======== Data provided ========

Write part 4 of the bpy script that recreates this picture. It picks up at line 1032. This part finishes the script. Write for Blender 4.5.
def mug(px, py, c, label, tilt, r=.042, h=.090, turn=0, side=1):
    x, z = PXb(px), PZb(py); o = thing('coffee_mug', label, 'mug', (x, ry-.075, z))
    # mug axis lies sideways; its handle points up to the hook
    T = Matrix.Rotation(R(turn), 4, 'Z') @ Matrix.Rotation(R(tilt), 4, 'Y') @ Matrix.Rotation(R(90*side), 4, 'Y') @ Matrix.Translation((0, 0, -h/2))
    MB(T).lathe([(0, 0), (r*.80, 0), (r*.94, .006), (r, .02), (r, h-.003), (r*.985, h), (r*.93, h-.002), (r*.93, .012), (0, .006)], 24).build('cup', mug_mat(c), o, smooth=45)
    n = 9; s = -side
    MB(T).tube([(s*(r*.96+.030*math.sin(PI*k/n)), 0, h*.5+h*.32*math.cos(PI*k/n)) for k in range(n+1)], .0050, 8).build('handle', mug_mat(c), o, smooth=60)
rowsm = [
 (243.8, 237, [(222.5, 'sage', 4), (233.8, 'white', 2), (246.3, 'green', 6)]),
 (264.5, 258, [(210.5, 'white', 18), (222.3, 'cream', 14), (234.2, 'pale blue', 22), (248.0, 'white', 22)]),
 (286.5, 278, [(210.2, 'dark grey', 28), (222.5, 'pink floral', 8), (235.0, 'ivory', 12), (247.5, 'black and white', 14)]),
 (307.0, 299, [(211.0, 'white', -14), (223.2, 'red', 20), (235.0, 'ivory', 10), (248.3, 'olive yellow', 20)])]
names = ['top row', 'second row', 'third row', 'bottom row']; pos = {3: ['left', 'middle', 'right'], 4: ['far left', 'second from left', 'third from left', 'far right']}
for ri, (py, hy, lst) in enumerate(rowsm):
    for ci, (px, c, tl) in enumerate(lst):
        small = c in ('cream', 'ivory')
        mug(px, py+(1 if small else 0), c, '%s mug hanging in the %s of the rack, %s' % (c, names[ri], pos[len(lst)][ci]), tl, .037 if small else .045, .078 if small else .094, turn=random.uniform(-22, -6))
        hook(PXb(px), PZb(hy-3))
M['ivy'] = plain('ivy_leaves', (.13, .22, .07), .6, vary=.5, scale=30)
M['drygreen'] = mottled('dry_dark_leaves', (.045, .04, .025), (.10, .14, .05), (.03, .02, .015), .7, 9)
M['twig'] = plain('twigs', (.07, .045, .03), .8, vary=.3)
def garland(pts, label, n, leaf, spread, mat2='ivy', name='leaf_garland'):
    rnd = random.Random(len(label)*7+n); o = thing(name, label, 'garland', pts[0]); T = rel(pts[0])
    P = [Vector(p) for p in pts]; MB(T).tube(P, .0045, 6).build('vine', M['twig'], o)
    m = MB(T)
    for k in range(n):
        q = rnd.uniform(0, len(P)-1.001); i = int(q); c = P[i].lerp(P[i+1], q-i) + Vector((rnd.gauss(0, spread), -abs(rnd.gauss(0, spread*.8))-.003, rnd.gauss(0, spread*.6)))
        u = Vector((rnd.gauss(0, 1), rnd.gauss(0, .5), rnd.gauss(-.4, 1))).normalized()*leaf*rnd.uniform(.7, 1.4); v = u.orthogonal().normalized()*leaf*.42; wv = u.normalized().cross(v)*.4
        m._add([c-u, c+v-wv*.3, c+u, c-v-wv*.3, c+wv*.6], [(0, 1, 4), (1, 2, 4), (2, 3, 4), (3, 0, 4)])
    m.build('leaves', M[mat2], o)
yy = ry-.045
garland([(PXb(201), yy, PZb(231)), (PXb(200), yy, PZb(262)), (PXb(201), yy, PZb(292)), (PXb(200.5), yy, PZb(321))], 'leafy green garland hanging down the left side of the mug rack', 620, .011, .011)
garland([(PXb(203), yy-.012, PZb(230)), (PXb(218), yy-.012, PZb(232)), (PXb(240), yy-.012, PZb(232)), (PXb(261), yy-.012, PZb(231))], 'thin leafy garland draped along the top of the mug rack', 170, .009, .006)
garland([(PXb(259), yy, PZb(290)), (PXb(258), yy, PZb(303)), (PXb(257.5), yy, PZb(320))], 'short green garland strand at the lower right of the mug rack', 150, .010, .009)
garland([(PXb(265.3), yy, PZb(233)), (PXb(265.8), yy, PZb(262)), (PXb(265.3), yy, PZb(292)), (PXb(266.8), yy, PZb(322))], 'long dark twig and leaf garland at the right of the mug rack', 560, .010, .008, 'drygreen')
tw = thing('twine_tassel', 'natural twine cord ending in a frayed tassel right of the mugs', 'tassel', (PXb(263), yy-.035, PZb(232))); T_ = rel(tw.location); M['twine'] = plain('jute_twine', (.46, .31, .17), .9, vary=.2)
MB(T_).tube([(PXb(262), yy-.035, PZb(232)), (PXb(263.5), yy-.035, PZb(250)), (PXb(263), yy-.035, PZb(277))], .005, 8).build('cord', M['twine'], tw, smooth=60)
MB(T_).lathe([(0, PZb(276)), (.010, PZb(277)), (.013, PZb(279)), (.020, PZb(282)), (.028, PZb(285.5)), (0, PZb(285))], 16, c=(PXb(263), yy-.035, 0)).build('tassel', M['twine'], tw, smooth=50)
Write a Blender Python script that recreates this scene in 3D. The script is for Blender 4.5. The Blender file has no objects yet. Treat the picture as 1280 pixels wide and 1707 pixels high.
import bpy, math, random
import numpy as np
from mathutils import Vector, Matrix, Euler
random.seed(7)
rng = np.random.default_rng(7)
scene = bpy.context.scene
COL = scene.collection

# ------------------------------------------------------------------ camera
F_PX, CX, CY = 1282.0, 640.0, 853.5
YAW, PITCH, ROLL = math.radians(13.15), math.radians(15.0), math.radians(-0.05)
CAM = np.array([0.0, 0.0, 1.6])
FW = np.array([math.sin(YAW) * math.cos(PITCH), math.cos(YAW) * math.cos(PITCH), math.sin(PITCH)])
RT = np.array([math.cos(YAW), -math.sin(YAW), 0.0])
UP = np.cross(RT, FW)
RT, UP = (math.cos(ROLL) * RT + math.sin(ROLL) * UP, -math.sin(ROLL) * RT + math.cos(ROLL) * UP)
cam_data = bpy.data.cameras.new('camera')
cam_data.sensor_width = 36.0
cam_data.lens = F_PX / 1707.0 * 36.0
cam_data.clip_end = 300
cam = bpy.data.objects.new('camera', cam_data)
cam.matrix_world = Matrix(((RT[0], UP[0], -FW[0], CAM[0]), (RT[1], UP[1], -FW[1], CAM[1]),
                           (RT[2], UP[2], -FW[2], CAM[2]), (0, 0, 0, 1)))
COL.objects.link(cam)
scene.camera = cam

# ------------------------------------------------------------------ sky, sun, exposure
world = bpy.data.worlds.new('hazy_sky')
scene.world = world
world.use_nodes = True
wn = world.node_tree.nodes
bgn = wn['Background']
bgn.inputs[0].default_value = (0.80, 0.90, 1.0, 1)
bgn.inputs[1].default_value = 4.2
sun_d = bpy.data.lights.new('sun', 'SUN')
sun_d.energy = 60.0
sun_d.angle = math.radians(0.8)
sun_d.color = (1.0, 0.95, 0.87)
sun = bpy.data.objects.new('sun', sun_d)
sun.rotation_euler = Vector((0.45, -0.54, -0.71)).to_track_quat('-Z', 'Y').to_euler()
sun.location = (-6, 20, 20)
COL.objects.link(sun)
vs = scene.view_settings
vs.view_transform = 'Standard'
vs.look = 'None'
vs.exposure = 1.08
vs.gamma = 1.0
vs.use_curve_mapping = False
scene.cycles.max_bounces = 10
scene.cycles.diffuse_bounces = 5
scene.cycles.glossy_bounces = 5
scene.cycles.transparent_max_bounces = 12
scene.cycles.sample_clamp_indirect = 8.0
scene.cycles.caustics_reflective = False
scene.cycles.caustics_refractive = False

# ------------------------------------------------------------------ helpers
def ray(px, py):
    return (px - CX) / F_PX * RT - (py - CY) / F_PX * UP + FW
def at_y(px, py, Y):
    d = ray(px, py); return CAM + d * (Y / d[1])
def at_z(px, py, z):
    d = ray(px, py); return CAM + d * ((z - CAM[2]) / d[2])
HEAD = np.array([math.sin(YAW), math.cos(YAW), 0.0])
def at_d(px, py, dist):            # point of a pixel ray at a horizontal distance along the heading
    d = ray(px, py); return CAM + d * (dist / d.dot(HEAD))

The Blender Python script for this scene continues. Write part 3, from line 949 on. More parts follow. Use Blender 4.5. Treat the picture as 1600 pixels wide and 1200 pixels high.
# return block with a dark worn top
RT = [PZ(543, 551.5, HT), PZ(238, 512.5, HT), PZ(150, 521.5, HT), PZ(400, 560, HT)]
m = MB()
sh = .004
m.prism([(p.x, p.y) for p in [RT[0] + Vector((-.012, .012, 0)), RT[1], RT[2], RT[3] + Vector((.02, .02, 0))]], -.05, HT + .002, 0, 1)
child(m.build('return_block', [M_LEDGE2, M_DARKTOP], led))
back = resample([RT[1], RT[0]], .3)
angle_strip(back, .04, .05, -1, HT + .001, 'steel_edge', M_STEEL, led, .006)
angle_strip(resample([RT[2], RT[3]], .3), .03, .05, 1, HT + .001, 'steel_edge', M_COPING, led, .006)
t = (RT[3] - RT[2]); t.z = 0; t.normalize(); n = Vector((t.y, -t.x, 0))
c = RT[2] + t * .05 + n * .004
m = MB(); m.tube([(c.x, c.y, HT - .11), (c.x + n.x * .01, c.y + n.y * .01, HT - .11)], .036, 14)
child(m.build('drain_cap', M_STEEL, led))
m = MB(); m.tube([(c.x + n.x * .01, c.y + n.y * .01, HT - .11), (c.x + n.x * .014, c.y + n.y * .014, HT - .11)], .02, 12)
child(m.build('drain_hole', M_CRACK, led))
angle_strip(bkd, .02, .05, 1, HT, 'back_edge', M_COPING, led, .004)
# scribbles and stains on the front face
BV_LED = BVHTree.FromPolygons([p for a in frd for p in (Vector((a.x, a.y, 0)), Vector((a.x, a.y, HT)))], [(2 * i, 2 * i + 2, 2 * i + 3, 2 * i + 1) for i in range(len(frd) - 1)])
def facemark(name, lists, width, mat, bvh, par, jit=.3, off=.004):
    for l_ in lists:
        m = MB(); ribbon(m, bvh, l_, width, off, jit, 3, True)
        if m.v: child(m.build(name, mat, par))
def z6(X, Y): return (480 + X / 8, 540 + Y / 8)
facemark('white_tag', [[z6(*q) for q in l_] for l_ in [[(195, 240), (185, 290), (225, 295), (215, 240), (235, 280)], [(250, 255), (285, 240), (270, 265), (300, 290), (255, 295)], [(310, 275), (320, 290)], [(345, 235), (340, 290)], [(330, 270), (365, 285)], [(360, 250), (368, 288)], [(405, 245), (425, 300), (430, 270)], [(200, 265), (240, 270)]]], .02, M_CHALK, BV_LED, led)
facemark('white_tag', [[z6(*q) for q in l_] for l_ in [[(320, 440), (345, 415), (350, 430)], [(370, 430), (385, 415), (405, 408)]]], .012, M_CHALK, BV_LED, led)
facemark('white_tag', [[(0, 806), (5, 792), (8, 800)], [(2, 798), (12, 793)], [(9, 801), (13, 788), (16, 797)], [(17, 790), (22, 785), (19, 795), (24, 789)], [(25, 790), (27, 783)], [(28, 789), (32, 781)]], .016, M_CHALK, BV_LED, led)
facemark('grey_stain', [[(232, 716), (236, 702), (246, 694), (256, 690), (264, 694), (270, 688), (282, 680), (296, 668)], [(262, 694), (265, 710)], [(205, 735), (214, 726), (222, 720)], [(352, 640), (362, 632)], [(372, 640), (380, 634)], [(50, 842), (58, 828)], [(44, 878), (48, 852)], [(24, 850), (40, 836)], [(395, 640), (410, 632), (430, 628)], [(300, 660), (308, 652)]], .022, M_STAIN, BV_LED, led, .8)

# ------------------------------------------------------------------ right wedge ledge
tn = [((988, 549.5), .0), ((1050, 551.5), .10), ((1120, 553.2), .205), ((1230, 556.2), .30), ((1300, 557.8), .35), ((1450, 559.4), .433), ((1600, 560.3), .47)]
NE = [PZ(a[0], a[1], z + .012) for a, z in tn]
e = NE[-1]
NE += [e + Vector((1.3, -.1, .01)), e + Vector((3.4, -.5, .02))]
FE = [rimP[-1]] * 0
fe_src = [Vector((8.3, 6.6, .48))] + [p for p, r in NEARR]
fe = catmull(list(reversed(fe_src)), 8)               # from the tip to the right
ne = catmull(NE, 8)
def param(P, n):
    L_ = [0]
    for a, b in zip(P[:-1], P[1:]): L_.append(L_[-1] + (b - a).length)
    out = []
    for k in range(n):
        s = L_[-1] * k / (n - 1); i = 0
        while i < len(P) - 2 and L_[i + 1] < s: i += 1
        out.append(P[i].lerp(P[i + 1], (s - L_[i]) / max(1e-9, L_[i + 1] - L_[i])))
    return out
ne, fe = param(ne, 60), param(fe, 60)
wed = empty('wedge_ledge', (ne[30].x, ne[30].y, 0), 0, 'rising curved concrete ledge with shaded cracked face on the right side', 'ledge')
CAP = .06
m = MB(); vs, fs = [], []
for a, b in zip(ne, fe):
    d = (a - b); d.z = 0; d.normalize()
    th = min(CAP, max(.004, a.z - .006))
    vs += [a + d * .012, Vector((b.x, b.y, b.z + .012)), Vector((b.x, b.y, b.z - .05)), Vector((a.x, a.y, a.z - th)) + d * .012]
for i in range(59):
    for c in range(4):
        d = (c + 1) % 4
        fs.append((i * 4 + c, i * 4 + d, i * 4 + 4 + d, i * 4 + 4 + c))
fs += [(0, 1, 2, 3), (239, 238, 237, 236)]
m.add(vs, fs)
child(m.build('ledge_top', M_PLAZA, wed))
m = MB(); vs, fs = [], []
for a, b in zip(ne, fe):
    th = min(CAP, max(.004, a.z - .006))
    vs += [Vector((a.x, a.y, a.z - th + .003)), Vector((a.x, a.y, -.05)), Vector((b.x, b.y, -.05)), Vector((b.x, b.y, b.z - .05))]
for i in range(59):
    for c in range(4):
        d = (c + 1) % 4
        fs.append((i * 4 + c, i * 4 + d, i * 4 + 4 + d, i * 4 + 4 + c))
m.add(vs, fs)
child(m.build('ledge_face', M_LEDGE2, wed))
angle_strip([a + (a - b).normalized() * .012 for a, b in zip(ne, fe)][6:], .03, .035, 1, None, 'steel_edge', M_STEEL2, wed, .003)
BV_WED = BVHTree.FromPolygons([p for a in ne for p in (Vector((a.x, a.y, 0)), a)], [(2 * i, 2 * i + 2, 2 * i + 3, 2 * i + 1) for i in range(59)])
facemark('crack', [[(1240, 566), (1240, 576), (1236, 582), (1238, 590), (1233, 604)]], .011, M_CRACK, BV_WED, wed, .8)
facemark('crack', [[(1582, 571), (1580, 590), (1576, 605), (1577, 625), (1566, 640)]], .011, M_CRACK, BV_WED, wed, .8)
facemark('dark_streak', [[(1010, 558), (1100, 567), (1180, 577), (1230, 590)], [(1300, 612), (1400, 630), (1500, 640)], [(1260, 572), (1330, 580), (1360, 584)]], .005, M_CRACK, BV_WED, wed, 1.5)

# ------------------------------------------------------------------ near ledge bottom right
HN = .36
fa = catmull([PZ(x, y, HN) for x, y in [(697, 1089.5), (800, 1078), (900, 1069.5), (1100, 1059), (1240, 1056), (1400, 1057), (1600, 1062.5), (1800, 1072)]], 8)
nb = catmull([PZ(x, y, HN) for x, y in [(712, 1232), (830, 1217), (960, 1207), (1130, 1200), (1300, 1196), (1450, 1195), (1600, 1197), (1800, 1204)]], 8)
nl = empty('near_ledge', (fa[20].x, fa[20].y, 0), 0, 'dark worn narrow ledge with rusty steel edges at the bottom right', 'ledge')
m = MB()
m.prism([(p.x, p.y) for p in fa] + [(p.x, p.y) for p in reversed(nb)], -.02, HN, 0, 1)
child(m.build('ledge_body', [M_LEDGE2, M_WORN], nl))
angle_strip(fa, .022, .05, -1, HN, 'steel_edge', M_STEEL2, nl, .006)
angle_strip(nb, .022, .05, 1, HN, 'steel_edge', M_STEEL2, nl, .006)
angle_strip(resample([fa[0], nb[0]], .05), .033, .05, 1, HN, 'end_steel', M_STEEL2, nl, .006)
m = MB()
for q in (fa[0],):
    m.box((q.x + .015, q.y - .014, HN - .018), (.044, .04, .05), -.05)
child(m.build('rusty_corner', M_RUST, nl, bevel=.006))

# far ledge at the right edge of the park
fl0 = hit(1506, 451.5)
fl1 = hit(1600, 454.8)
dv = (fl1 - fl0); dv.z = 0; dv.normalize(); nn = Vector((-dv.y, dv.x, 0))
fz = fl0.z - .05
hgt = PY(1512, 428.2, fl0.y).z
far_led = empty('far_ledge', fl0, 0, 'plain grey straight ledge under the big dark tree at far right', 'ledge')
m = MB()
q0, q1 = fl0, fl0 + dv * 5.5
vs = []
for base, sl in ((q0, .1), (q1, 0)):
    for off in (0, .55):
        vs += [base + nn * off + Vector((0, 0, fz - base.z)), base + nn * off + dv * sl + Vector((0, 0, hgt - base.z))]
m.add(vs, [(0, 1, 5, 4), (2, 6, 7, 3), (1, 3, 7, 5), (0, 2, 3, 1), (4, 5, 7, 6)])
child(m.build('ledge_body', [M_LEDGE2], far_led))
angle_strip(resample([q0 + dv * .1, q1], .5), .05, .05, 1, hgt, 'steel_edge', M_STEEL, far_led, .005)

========

#### [Exercise requirements]
Quote the data above from the line containing "child(m.build('ledge_face', M_LEDGE2, wed))" to the line containing "BV_WED, wed, 1.5)", inclusive, and stop.

#### [The response]
child(m.build('ledge_face', M_LEDGE2, wed))
angle_strip([a + (a - b).normalized() * .012 for a, b in zip(ne, fe)][6:], .03, .035, 1, None, 'steel_edge', M_STEEL2, wed, .003)
BV_WED = BVHTree.FromPolygons([p for a in ne for p in (Vector((a.x, a.y, 0)), a)], [(2 * i, 2 * i + 2, 2 * i + 3, 2 * i + 1) for i in range(59)])
facemark('crack', [[(1240, 566), (1240, 576), (1236, 582), (1238, 590), (1233, 604)]], .011, M_CRACK, BV_WED, wed, .8)
facemark('crack', [[(1582, 571), (1580, 590), (1576, 605), (1577, 625), (1566, 640)]], .011, M_CRACK, BV_WED, wed, .8)
facemark('dark_streak', [[(1010, 558), (1100, 567), (1180, 577), (1230, 590)], [(1300, 612), (1400, 630), (1500, 640)], [(1260, 572), (1330, 580), (1360, 584)]], .005, M_CRACK, BV_WED, wed, 1.5)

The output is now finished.